Waiting for the kingdom is an experience of keeping the Watch with Jesus through out the lonely hours of the night as Maundsly Thursday transitions into Good Friday.
It’s 1pm on Good Friday and I am awakening after four hours of fitful and intense sleep following the long night’s Watch with Jesus in the Garden of Gethsemane. In our Anglican Liturgical Tradition watching is enacted symbolically before Jesus’ sacramental presence placed in the symbolic Gethsemane, a corner of the Church which remains decorated with flower, silks and linens, lit with lamps and lights in the midst of an otherwise interior stripped bear of its usual ornament.
What is Jesus watching – waiting for? What is he inviting us to watch and wait with him for? The answer is: Jesus is watching for the emerging contours of the Kingdom of God. Contours, emerging into reality, anxious minute by anxious minute, long hour by long hour.
The Watch, is a confrontation for each of us with our individual experience. I observed some coming for their hour and then leave, a tinge of regret that the relentlessness of life demands takes them away. Others arrived for their allotted time and stayed on, unable to leave. Although, appearing not always clear about what continued to hold them, they communicated the look of those who know they can be no where else for that moment. Still, others came for their allotted time, leave, and then returned, some times more than once throughout the long watch of the night.
That this experience is spiritually purposeful to those companioning me through the long transition from Maundy Thursday to Good Friday is, for me, beyond any doubt!
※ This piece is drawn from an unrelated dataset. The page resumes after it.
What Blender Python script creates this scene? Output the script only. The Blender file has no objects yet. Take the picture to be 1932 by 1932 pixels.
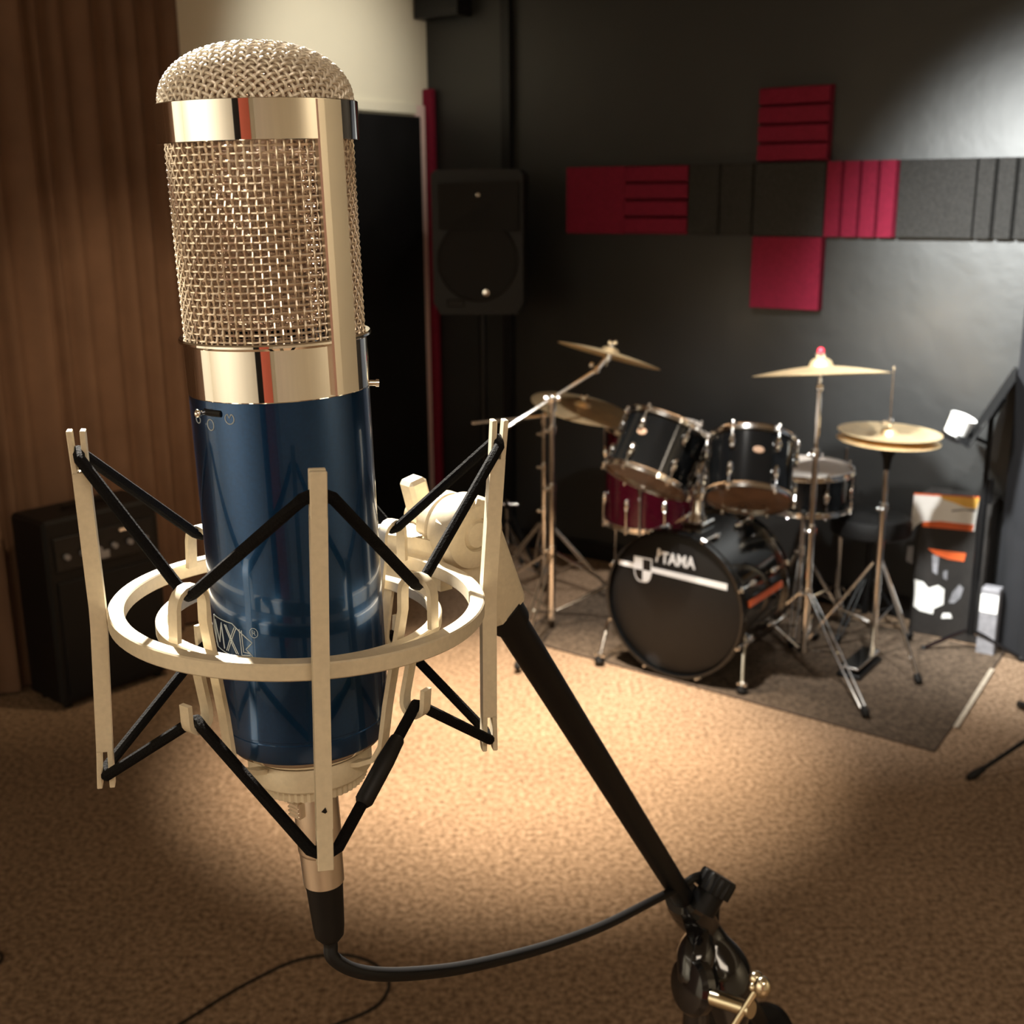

I expect over the coming days some will confide their experience to me, while others will treasure the experience in varying mindsets of palpable incomprehension of the sense of connection, in a moment there and then gone, but never absent.
Yet, what is my sense-making of my own experience of waiting with Jesus, watching for the Kingdom? My spiritual memory locks me into repeating this event each year. Yet, this year, as priest in sole charge, without other priestly colleagues to share the load, I am there because I feel a responsibility for the safety of those who will come and go. This functional explanation helps and hinders me throughout this night. It helps to have a rational explanation for doing something apparently absurd. It hinders me, because it distracts and insulates me from experiencing the pain of my deeper spiritual need to wait, watching without knowing exactly what I wait and watch for.
There are moments when I am able to surrender to that which is just beyond the boundary of my conscious awareness. These are moments of calm. There are many more moments of frustrated agitation, in which to stay is to know that Jesus also is beside himself, agitated by the dawning enormity of what is unfolding for him. The dawning, a double entendre, of the Kingdom makes me desperate. I sit, like some 3rd leg relay runner, gripping the baton at times in the hope of colleagues who will come and take it from me, letting me leave this long and exhausting race. Knowing they will arrive for Morning Prayer at 9am, I hang on only long enough to meet them arriving in the car park as I take flight under the pretext of fatigue. Like the first disciples, eventually I cannot bear any longer the waiting and the watching with Jesus for the coming of the Kingdom.
And yet, as I awaken from the imagined respite of four hours of sleep to repare for the coming Liturgy of Good Friday, even though I taste the bitter ego failure of having taken flight, I know I have seen the Kingdom of God coming through the agency of my Jesus who, sometimes in agitation, other times in calm certainty endures the violence of the kingdom of this world, a violence that implicates me, in order for another kingdom, God’s Kingdom to invite me-in.